For those of you tired of my posting about abortion and life issues, I’ll stop talking about it when the President removes his jack-boot off the back of the unborn human. He systematically works to constantly expand abortion, destroy unborn life on every front, and in every way to the farthest left extreme. This is the guy who votes “present” on the Senate floor, but only has the moral fortitude to stand up and debate when he stands to defend the practice of forbidding aid to babies born of a botched abortion.

As President Obama appeals to the special interest groups that launched his campaign, so I appeal to the 3 million pro-life Republicans and Democrats to change their vote in the next election.

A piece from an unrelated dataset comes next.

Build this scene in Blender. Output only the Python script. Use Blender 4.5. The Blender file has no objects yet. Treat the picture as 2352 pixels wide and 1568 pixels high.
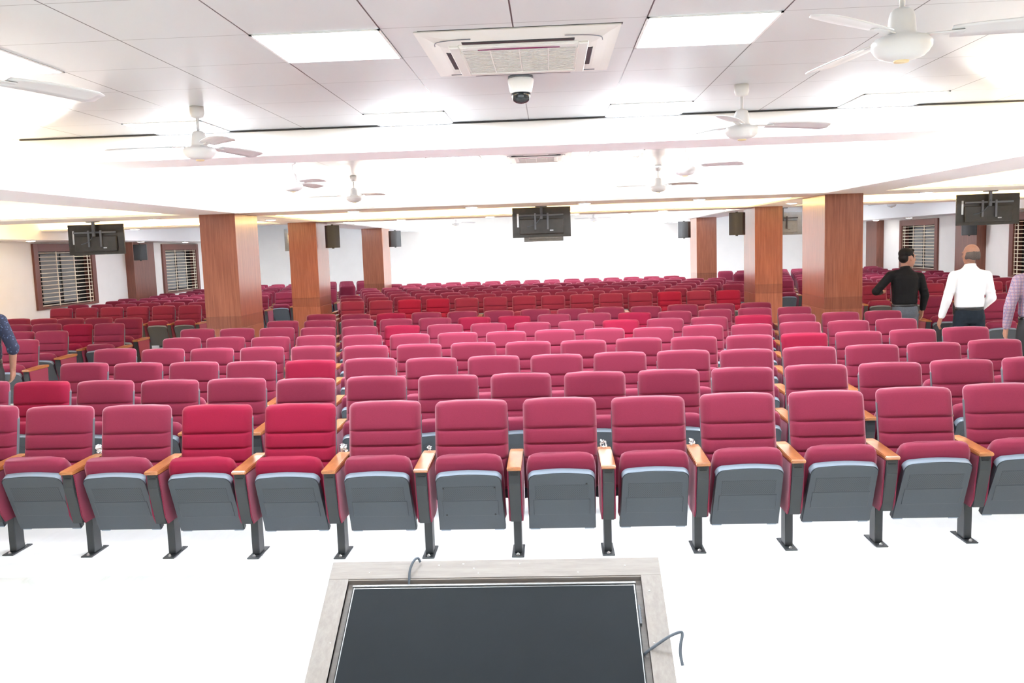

So it’s with a heavy heart and complete shame, that what I once thought could be a harmless novelty of a President, is now becoming one of the sickest, worst leaders I’ve seen in my lifetime. On March 9th, 2009, America extracted money from the people to perform human experimentation. President Obama signed an executive order ending the restrictions on using federal dollars for ESCR.

Here’s President Obama’s explanation:

…In recent years, when it comes to stem cell research, rather than furthering discovery, our government has forced what I believe is a false choice between sound science and moral values. In this case, I believe the two are not inconsistent. As a person of faith, I believe we are called to care for each other and work to ease human suffering. I believe we have been given the capacity and will to pursue this research – and the humanity and conscience to do so responsibly.

Notice in all of Obama’s rollover he does not bring up the possibility of civil rights for the unborn in the earliest stages of life. See, that would require him to actually reach across the aisle and grasp the opposition’s position. He has no interest in that. He wants me to trust him, in spite of the lack of evidence, that his intent is good enough. See, I’m trying to take care of each embryo and work to ease human embryo suffering. If its lack of brain is justification to kill it then why not remove Christopher Reeve’s brain to end his suffering? There are already ways to alleviate human suffering without ESCR, so it’s not like this is the best path. It’s just the path that requires the cheapest, quickest destruction of innocent human life.

I can also promise that we will never undertake this research lightly. We will support it only when it is both scientifically worthy and responsibly conducted. We will develop strict guidelines, which we will rigorously enforce, because we cannot ever tolerate misuse or abuse. And we will ensure that our government never opens the door to the use of cloning for human reproduction. It is dangerous, profoundly wrong, and has no place in our society, or any society.

President Obama can talk for hours and he will never address the opposition. Having not grasped the other side due to what I can only assume is a lack of curiosity; he extends the acreage of his circular argument. See, to destroy human embryos is to tolerate misuse and abuse. Duh. Then I’m supposed to find comfort that he won’t allow humans to be cloned for reproduction.

See, he thinks it’s moral to clone for experimentation so long as you kill it. Suddenly the President is confident the culture will agree with his sleight of words so he goes off on how profoundly wrong it is. Is it also pro-science to think cloning for reproduction is wrong? Don’t try to make sense of it. There’s no reasoning to his reasoning. These are all positions backed into by leftist cultural emotion and political expedience. This guy is supposed to be our smart president.

This Order is an important step in advancing the cause of science in America. But let’s be clear: promoting science isn’t just about providing resources – it is also about protecting free and open inquiry. It is about letting scientists like those here today do their jobs, free from manipulation or coercion, and listening to what they tell us, even when it’s inconvenient – especially when it’s inconvenient. It is about ensuring that scientific data is never distorted or concealed to serve a political agenda – and that we make scientific decisions based on facts, not ideology.

What the hell is that supposed to mean? This is the construction of some fictional Bush-boogie man with no evidence. Am I alone in smelling a little bit of overlap with Global Warming dogma? How exactly was scientific data distorted for a political agenda? I guess scientists under the Bush administration proved that embryos didn’t have souls, that they weren’t under the category of human life…it was empirically proven in a lab that this was not human life made in the image of God and the Bush-Rove-Rush administration distorted and concealed the data.

Christopher did not get that chance. But if we pursue this research, maybe one day – maybe not in our lifetime, or even in our children’s lifetime – but maybe one day, others like him might.

Great, roll out the image of Christopher Reeve to justify human experimentation. But look at how long they intend to fund ESCR with no results. Some didn’t vote for McCain because they believed the media’s narrative that he wanted a 100 year war. The horror. Now we fund a different 100 year war with 1,000 times the body count.

P.S. Can we please remove two bad arguments from this debate? My side shouldn’t use the viable presence of adult stem cell research to negate ESCR because we’d be against it even if there were calculable benefits to ESCR.

It’s wrong even if it works.

And the opposition should stop using the argument that we’re going to throw away these embryos anyway. Because you’d still be for the procedure if they were created and donated for the purpose of experimentation. Cloning and creation of embryos to provide bodies for ESCR is next and you’ll have no problem with it if it promises a cure for Michael J. Fox.